In 1452, William Douglas, 8th Earl of Douglas, captured Sir Patrick Maclellan, the tutor of Bombie and Sheriff of Galloway, and held him in Threave Castle for refusing to join a conspiracy against the king. Sir Patrick’s uncle, who held high royal office, obtained letters ordering the release of Douglas’s prisoner. When Douglas was presented with the royal warrant he promptly had Sir Patrick murdered while he entertained his uncle at dinner. The following telling of the story is taken from The upper ward of Lanarkshire described and delineated, by George Vere Irving, 1864.

The Murder of Earl William Douglas of Threave.

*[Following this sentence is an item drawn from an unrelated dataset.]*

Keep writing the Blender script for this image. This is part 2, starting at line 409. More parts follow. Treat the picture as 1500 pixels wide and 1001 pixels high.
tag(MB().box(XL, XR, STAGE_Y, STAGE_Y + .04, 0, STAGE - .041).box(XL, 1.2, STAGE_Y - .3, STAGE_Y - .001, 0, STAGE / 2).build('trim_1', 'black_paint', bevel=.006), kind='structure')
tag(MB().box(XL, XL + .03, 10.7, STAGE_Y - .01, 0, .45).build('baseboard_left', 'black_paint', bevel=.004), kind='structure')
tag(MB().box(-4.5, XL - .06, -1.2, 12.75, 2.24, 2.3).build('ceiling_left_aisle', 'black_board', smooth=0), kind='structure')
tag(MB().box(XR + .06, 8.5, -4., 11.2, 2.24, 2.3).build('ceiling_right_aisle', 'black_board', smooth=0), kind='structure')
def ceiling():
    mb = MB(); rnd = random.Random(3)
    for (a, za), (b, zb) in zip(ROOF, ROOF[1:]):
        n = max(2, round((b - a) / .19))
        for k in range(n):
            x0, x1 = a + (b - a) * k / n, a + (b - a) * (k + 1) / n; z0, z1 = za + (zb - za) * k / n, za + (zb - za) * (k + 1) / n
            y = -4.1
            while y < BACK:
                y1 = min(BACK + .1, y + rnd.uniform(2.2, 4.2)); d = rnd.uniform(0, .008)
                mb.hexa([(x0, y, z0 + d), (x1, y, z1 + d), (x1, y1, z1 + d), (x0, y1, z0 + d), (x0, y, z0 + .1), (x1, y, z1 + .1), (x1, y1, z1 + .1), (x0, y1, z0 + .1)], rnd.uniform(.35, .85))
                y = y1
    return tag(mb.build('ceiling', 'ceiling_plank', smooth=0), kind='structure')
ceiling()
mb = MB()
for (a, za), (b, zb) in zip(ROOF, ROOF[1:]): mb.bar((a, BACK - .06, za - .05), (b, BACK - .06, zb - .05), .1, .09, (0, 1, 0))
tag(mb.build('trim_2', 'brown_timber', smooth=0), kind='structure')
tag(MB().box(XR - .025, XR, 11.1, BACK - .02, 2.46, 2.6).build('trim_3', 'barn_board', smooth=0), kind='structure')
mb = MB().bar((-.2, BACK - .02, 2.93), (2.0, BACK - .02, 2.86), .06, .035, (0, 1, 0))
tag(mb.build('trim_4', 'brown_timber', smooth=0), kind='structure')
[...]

A step was now taken by the Scotch government which was as impolitic as it was unnecessary, and which completely negatives the idea entertained by some historians that the advisers of the King were actuated by an enlightened policy of conciliation. The Earl of Douglas had retained the office of Lieutenant-General of the kingdom, which, however, after the King began to take a personal interest and share in the national affairs, had ceased to be anything more than an honorary rank. The office itself would, moreover, as a matter of course, have terminated in a few months, when James II. completed his twenty-first year. For this, however, the Court did not wait, and the Earl was deprived of the office. This proceeding, which deprived him of the rank of the first subject of the Crown, could only be regarded by that proud noble, who could scarcely brook to yield precedence to the King himself, as a mortal injury. Hastily returning from England, he attacked the Chancellor Crichton, whom he justly regarded as the instigator of the measure, in the streets of Edinburgh, but was unsuccessful in securing the person of his adversary. He also renewed the bonds of mutual defense into which he had formerly entered with the Earls of Crawford and Ross, and these obligations now assumed, if they had not previously borne, a treasonable character. He also summoned his vassals, and imposed upon them an engagement to defend his rights as their overlord, even against their common feudal superior, the sovereign. Several of the more prudent and cautious among the larger of these landholders were averse to such a proceeding, but in these cases the vengeance of the Earl was prompt and immediate. He hanged Herries of Terregles in defiance of a Royal order of liberation transmitted to him by a herald, and committed Maclellan of Bombey to ward in the castle of Douglas. The latter was a near kinsman of Sir Patrick Gray, the captain of the King's Guard, who having obtained from the King an order for Maclellan's liberation, under the great seal, hastened to Douglas. His unsuccessful interview with the Earl, which originated the well-known proverb of, "It is ill speaking between a full man and fasting," has been too often related to require recapitulation.

A civil war was now inevitable, but both parties hesitated to commence it. The patriotic Kennedy, now Archbishop of St Andrews, availed himself of the interval of indecision to endeavour to avert that evil by arranging a personal interview between Douglas and his sovereign. He succeeded in inducing King James to despatch, in February, 1451-2, Sir William Lauder of Halton, who attended Douglas on his pilgrimage to Rome, with a message to him, expressing the desire of the King for a personal conference, and promising absolute security for his person. The Earl agreed to the proposition, and, attended by a small retinue, accompanied Sir William to Stirling, where he took up his abode for the night. On the next day he was received by the King with much cordiality, and was invited to attend the Royal dinner, where the most amicable intercourse was continued, and the Earl was induced to remain for supper, which was in these times served at seven o'clock. Had the Archbishop been present, or had the discussion of business been deferred to a more fitting season of the day, the benevolent scheme of that prelate might have been successful; but, unfortunately, the King took Douglas aside immediately after supper, when probably both were heated by their convivialities, and insisted upon his dissolving his bonds with Crawford and Ross. The manner, as much as the matter of this request, appears to have offended the Earl, who, after upbraiding the King for his neglect of the many services his family had rendered to the Crown, which had never been sufficiently acknowledged, haughtily declared that, as for his confederacy with Ross or Crawford, he had it not in his power to dissolve it, and if he had, he would be sorry to break with his best friends to gratify the caprice of a boy. This sarcasm stung the King into such fury that he drew his dagger, and exclaiming, "This at least will break the bond," twice stabbed the Earl. An alarm was immediately given, and Sir Patrick Gray, the captain of the guard, rushing in, eager for revenge against the Earl, struck him down with a pole-axe, while the rest of the courtiers gratified their resentment by repeated strokes of any weapon that came to hand, so that he expired without a word, covered with twenty-six wounds. The window was then thrown open, and the mangled body cast into the open court.

Whatever remorse the King may have felt for this, as we believe, unpremeditated crime, he showed great energy in obviating its consequences. Assembling, with the least possible delay, a considerable force, he proceeded to Perth, with the view of attacking the Earl of Crawford, another of the parties to the league which he felt to be so alarming to his authority.